Friday, 27 December 2013

Basic recipe #4: Pȃte feuilletée (puff pastry)

The next challenge of the week calls for pȃte feuilletée otherwise known as puff pastry. The first mention of this usually has home cooks running for the hills so I am going to start off with a note of reassurance: it's OK to buy and use ready made puff pastry. Really. Yes, it is. However, homemade puff pastry, is not hard or complicated, but merely takes a long time as you have to rest the pastry a lot.

I made my own for the challenge and so took the opportunity to document it and include it here as a basic recipe. Even if you decide to buy it ready-made, it's a fascinating insight into the method behind, and I always think things taste so much better if you realize the sheer amount of work that went into them.

Pȃte feuilletée is, in essence, a basic dough (la détrempe) that is laminated with butter. Through a process of folding and turning, known as le tourage, 729 fine layers of butter and pastry are created which puff up magically to form the characteristic texture when baked.

Pȃte feuilletée

Active time: 30 mins
Total time: 4 hrs

250g  / 2 cups flour
120g / 1/2 cup water
5g / 1 tsp salt
extra flour for dusting
250g  / 1 1/4 cups unsalted butter and room temperature

La détrempe

Ingredients for la détrempe

Place the flour in a mixing bowl. Dissolve the salt in a little water and pour into the bowl. Add more, but not all of the water and mix the dough with your hand. You are trying to achieve a homogeneous dough, and this will require more or less water depending on the level of humidity in the air. Add more of the water until this has been achieved. Then form the dough into a ball, wrap it in cling film, and refrigerate for 2 hours.
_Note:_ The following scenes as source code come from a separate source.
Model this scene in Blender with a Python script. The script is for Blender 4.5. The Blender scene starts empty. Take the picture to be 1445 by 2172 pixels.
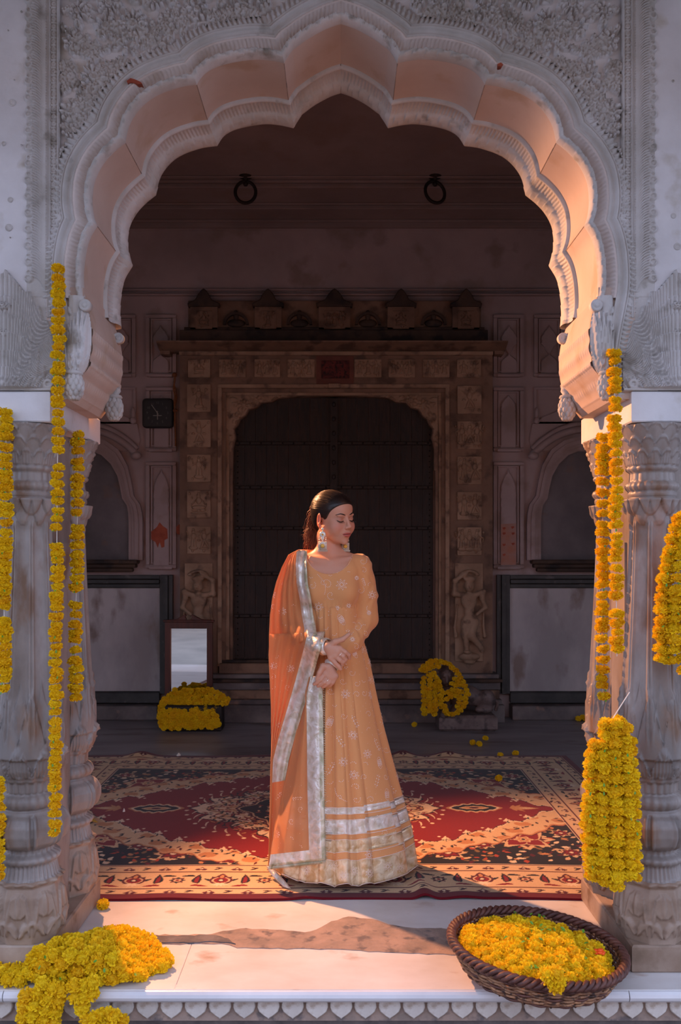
import bpy, math, random
import numpy as np
from mathutils import Vector, Matrix, Euler
from mathutils.geometry import tessellate_polygon
from mathutils.bvhtree import BVHTree
random.seed(7); rng = np.random.default_rng(11)
R_ = math.radians; PI = math.pi
C = bpy.context.scene.collection
# ------------------------------------------------------------ camera, sky, lamps, exposure
FPX = 1900.0; CX = 723.0; HY = 1175.0; CAMZ = 1.36
cam = bpy.data.cameras.new('camera'); camo = bpy.data.objects.new('camera', cam); C.objects.link(camo)
camo.location = (0, 0, CAMZ); camo.rotation_euler = (PI/2, 0, 0)
cam.sensor_fit = 'AUTO'; cam.sensor_width = 36.0; cam.lens = 36.0*FPX/2172
cam.shift_y = (HY-1086)/2172; cam.shift_x = (722.5-CX)/2172
cam.clip_start = 0.05; cam.clip_end = 200
cam.dof.use_dof = True; cam.dof.focus_distance = 3.7; cam.dof.aperture_fstop = 6.0
bpy.context.scene.camera = camo
w = bpy.data.worlds.new('sky'); bpy.context.scene.world = w; w.use_nodes = True
bg = w.node_tree.nodes['Background']; bg.inputs[0].default_value = (0.55, 0.66, 0.95, 1); bg.inputs[1].default_value = 2.1
def lamp(name, loc, target, power, col, size, blend, radius):
    l = bpy.data.lights.new(name, 'SPOT'); l.energy = power; l.color = col; l.spot_size = R_(size); l.spot_blend = blend
    l.shadow_soft_size = radius
    o = bpy.data.objects.new(name, l); C.objects.link(o); o.location = loc
    o.rotation_euler = (Vector(target)-Vector(loc)).to_track_quat('-Z', 'Y').to_euler()
    return o
lamp('warm_spot_lamp', (-1.56, 4.95, 2.75), (0.75, 3.0, 0.80), 760, (1.0, 0.43, 0.19), 74, 0.55, 0.035)
vs = bpy.context.scene.view_settings
vs.view_transform = 'Standard'; vs.look = 'None'; vs.gamma = 1.0; vs.use_curve_mapping = False; vs.exposure = 0.32
bpy.context.scene.cycles.max_bounces = 6
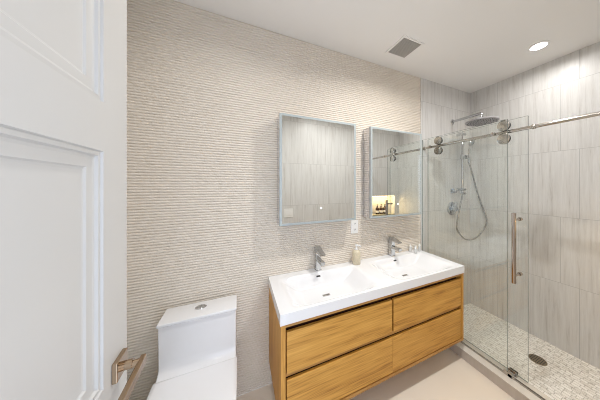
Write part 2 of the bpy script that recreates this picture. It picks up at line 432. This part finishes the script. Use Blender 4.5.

la détrempe before resting

Le tourage

1. Place the dough on a floured work surface and cut a cross in the top using a sharp knife.

2. Starting in the middle, fold the corners of the dough outwards like the petals of a flower.

3. Using a rolling pin, flatten out the petals, but be sure to leave a thick mound of dough in the middle.

4. Place your butter in the middle on top of the mound.

5. Fold in the petals to completely enclose the butter, like a parcel.

6. Very gently roll the dough to form a long thin strip. Be very careful that none of the butter manages to break through the dough.

7. Fold the bottom third and the top third of the dough over each other into the centre of the dough.

8. Turn the dough so that the seam is to the right. This is one turn.

9. Repeat the process of rolling ...

10. ... and folding, until you have completed a second turn.

11. With the flats of your fingers, being very careful not to pierce the dough with your nails, make two dents in the dough. This will remind you that it has had two turns. Now, wrap it in plastic film again and put it in the fridge for at least 30 minutes. At this point there are nine layers of butter in the pastry.

12. Repeat stages 8-11 twice more and mark the dough with four dents to signify that it has had four turns (81 layers) and then return it to the fridge for another 30 minutes.

13. When they dough has rested give it another two turns (steps 8-11) and then the dough is ready to be used immediately. It will now have 729 layers of butter. Bon appetit!